Quote:
Originally Posted by visoring!
I'm a bit guilty of playing over rolled and not shot taking, what do you feel is sufficient amount of bis to move up?
I don't play for a living so it's quite different for me... I don't feel qualified to advise anyone on this but here's how it works for me:
I feel like shot-taking REALLY improves your sharpness and focus on the game, sure losing money sucks but it's a way to force yourself to slow down and think hard because the money DOES matter. It makes you focus on game selection, note-taking, the little things, instead of just wait-listing every 1/2 table and automatically sitting in when your turn comes.
Shot-taking can also be really good for your confidence because you realize the people playing a level or two above you aren't the supreme millionaire poker gods, some are good, most are a bit better than you are used to from SSNL, but the gap isn't that wide. It's just good to dip your toes in and realize you can swim a little bit. That confidence can be really helpful/motivating.
Over-rolled >>> under-rolled for sure but I feel like the time horizon for online poker may be pretty limited and if it all ends due to legislation/botting/fish pool dried up/whatever I'm not going to be proud that I just stuck at 1/2 for my whole poker career and never even tried midstakes.
People also think about "moving up" way too rigidly, I will play in any small-stakes or mid-stakes game if it's good (I would draw the line at 5/10, that's too big for me right now), and I think it's just unnecessary to say "oh i'm a 200NL reg I never play any other stake." Play 100NL and try weird stuff out, play 400NL and cut down the tables, playing 3/6 if you see a good fishy spot (not that there are many of those at 3/6, I've looked).

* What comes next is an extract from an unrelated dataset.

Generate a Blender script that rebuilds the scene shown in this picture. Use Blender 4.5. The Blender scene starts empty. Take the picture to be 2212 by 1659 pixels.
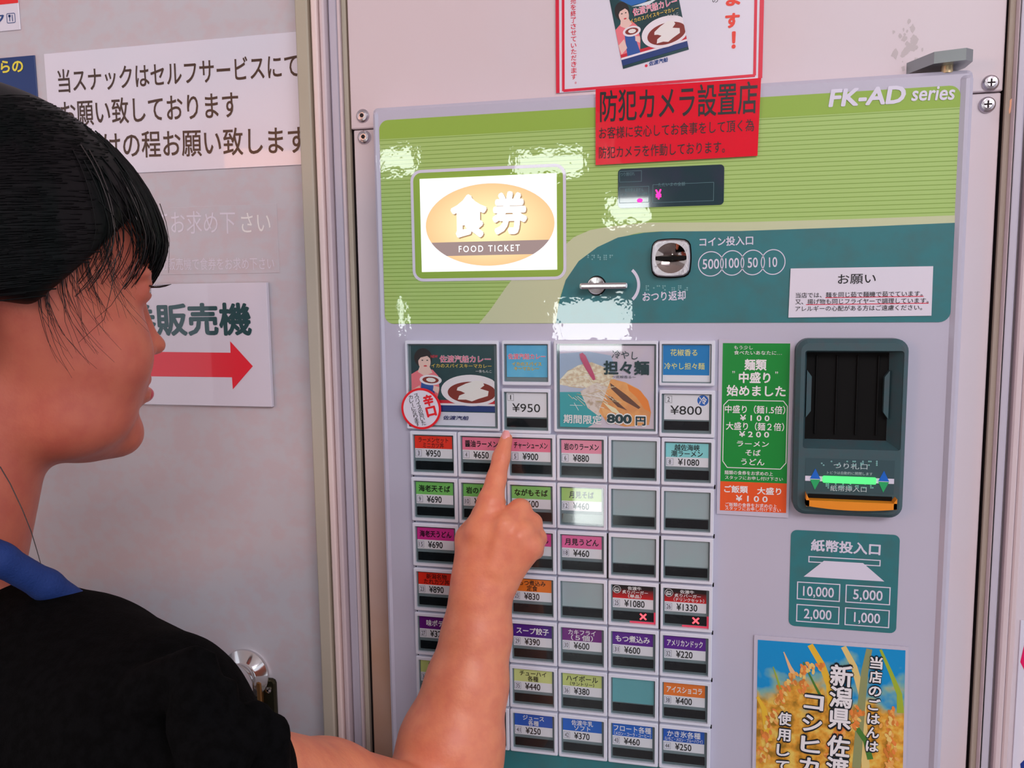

I was definitely guilty in the past of moving up and then never moving up/down once I got there, now I mix a lot of games together and I've certainly had sessions where I've been playing 100NL-400NL at the same time.
Anyway I don't think BR stuff is the biggest leak by far, it's the other things about excessive nittiness and lack of balance that lead to the endless breakeven stretches of some regs... but for me the bankroll stuff has been a big issue in my poker development.
Bilbo and the others are probably right about the biggest leaks being giving people too much credit, assumes regs are bluffing in good bluff spots when they rarely are, etc.